INK
Reagent Specs - CD
Monitor 2001

La vérité est autrement différente. L'intime conjonction avec l'étendue. Les faux-semblants, la pénombre, le non-dit, l'art du contre-pied. Ink est une subtilité musicale, un objet bizarre, le truc qu'une écoute distancée suffirait à jeter aux oubliettes. Sur les épaules de Ink semble être tombée toute la torpeur du monde. Une lassitude, une nonchalance inquiétante. Sur les cendres de Candy Machine, Lyle Kissack (batterie) et Peter Quinn (chant) continuent de creuser leur tombe aux contours déjà dessinés sur un premier album dangereusement attirant. Avec Craig Bowen (guitare), ce trio originaire de Baltimore, aidé par quelques compagnons d'infortune, fait office d'extra-terrestres dans le paysage musical actuel. A demi-mesure, ils pratiquent la musique du souffle et de la retenue. Le rythme est fluide, ponctué d'un léger groove hypnotique, comme un UI au ralenti. La guitare au jeu complexe et légèrement cacophonique tisse un univers stressant. Le timbre de la voix est gaie comme un Ian Curtis en chaleur. Et fragile comme un futur suicidé. C'est le Velvet Underground maladif et épuré. Des ambiances chloroformées de prime abord, une légèreté qui annonce une tempête qui ne vient jamais. Mais c'est tout tendu là dedans, une musique poil à gratter, irritante et entêtante. Qui vous colle peu à peu à la peau. Le tas informe que je suis se propulse à grand-peine.
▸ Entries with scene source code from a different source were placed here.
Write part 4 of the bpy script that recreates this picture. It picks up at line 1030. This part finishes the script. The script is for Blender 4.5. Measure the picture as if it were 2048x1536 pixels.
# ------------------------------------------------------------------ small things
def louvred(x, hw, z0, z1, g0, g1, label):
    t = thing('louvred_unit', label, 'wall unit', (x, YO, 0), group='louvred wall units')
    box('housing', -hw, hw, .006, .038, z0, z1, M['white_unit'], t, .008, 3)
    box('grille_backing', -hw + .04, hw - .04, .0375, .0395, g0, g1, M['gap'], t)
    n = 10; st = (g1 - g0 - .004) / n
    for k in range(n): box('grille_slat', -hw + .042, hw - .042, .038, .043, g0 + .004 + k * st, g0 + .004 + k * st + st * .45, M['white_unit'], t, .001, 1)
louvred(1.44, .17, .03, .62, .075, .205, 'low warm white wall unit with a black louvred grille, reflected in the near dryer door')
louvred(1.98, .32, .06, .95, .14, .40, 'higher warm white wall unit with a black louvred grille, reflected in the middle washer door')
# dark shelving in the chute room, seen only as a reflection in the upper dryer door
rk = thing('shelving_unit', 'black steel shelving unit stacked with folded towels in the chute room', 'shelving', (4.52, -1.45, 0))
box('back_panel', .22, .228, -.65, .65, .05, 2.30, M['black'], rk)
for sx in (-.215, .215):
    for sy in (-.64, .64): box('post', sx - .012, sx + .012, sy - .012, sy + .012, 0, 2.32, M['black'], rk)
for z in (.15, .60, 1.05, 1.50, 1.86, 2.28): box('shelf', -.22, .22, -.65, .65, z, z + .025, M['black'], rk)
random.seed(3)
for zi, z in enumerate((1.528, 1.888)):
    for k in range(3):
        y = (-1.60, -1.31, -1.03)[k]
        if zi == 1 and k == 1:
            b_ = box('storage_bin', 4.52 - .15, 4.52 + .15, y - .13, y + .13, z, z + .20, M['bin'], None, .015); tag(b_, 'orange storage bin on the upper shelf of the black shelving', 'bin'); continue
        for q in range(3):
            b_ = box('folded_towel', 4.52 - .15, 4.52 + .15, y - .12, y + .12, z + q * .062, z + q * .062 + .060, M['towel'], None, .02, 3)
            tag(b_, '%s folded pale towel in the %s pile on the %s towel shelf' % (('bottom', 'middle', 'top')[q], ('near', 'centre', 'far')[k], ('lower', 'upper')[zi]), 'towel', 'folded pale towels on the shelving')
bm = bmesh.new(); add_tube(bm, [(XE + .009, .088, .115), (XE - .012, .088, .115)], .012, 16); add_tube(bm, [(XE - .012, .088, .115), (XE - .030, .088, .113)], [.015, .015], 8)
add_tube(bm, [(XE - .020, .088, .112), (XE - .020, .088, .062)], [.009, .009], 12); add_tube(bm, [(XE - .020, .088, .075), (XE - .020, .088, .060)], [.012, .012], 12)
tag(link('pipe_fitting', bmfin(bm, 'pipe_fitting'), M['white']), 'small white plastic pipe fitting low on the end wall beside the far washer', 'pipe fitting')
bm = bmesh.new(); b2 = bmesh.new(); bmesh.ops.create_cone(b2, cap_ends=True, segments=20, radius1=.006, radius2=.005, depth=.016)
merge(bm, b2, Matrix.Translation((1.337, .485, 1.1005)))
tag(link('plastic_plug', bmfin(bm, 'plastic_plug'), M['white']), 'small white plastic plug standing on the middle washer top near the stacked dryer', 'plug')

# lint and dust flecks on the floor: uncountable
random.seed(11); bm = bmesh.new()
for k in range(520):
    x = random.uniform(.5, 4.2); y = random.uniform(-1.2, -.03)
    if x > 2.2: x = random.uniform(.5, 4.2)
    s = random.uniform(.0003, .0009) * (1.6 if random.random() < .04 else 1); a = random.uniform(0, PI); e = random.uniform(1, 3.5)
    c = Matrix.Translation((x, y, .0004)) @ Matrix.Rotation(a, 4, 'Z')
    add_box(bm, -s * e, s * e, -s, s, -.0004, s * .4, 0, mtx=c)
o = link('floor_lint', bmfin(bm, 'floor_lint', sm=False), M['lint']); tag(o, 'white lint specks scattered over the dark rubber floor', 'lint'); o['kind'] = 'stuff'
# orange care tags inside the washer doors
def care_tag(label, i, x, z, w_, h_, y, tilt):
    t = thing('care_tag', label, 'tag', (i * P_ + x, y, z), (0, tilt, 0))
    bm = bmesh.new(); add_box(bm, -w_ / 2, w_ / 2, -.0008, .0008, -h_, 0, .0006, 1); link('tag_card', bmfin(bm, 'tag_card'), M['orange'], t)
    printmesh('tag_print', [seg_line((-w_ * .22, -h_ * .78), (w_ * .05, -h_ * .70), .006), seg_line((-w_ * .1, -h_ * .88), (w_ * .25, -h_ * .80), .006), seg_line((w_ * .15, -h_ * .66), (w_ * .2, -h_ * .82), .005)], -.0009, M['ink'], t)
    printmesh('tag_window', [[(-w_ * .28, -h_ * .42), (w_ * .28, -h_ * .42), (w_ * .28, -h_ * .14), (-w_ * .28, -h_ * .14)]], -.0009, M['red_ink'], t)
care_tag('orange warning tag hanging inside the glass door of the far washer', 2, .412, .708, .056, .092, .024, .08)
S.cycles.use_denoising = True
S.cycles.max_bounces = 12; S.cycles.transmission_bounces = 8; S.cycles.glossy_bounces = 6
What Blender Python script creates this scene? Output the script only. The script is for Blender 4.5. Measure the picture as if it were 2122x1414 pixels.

C'est Slint dans l'esprit avec des armes différentes et variées (clarinette, violon, piano, etc...). Ne jetez pas à la vindicte publique après une seule écoute. Ne zappez pas. La musique introspective de Ink mérite du temps, de l'attention. Et vous rentrerez alors vous aussi dans ses structures décalées comme quand on aime se faire peur. Des mœurs d'un autre âge, ce charme exotique, faussement froid mais tendre à l'intérieur. Imprimez vous ce nom dans la tête et chérissez ce groupe à nul autre pareil.